Forty-five years ago this week, I sat by a pool in Tel Aviv listening to the former Arsenal and England international George Eastham state unequivocally that he had played his last game for Newcastle United. Recalling that others had tried and failed to defeat the Football League's iniquitous retain and transfer system, I advised caution. Under the system, Eastham was tied to Newcastle for his whole career unless they wished to transfer him or cast him adrift.

What I could not imagine was the chain of events that would spring from Eastham's stubbornness, events that revolutionised working conditions in English football. Taken up vigorously by the Professional Footballers' Association, the Eastham case developed into a crusade that brought the removal of the maximum wage (then £20 per week) and eventually the retain and transfer system, which was held to be in restraint of trade by the High Court.

Later on, the Bosman ruling established the right of a player to leave without a transfer fee if his contract had expired. As Terry Venables wrote in the News of the World last week, any further change would leave the clubs powerless: "If Ashley Cole were free to negotiate as he wished and leave when he liked, no club would offer the security of a long-term contract. The market built around high wages and transfer fees would collapse."

In the present circumstances, when players in the Premiership have contracts running into multiples of seven figures, to speak of "slavery" and "restraint of trade" insults the campaigners who fought for the rights players now enjoy.

The other day, in pursuit of a salient comment on the present state of affairs involving Cole, Arsenal and Chelsea, I telephoned Eastham at his home in Cape Town. Now 69, Eastham never thought of himself as a crusader. "All I wanted to do at the time was get away from Newcastle and because a friend of my father's employed me as a salesman I was able to stick out for five months until Newcastle sold me to Arsenal," he said.

"I don't envy what players are earning today, but from what I've read and seen on television it does appear that the pendulum has swung too far the other way.
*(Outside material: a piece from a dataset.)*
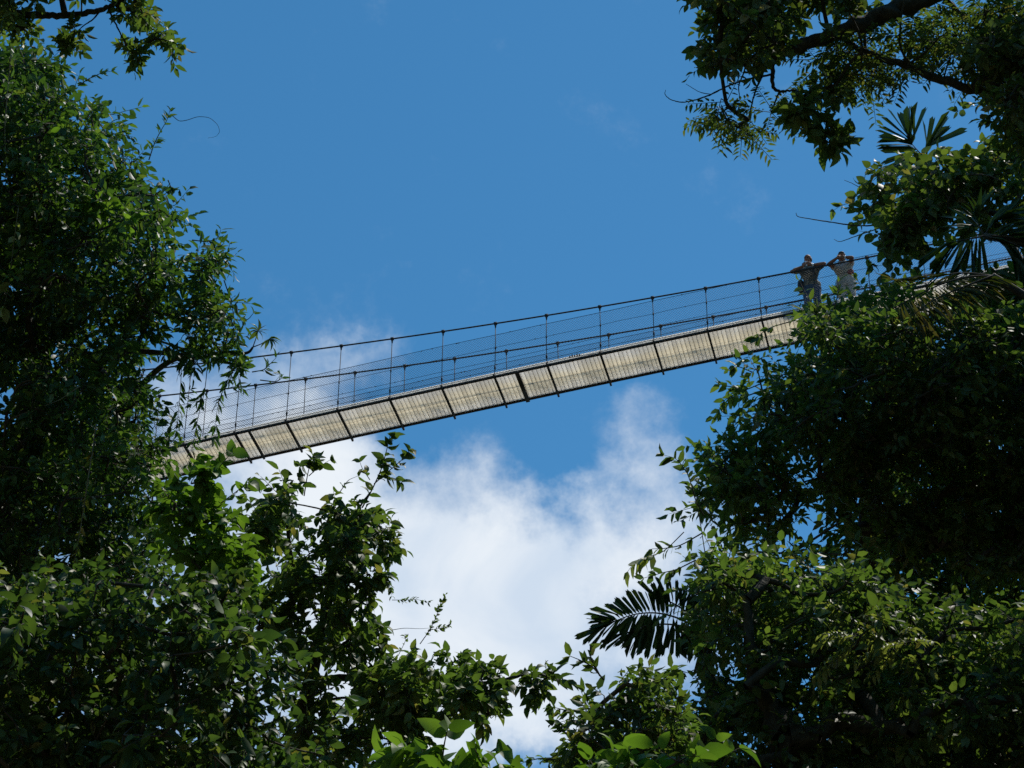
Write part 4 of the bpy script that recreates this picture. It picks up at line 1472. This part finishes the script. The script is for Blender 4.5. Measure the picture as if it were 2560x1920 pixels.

There has to be some form of control, otherwise you'd get anarchy.'

I applaud the fact that sport can be a highly profitable career and that the best performers are paid in accordance with star entertainers in other fields. But where will it end? Is the future of sport contained in a remark passed by Groucho Marx after pricing himself out of a television programme hosted by Alistair Cooke? "Like Sam Goldwyn, I believe in art," Marx said. "But my agent, a coarse type, believes in money. And who am I to argue with such a baboon?"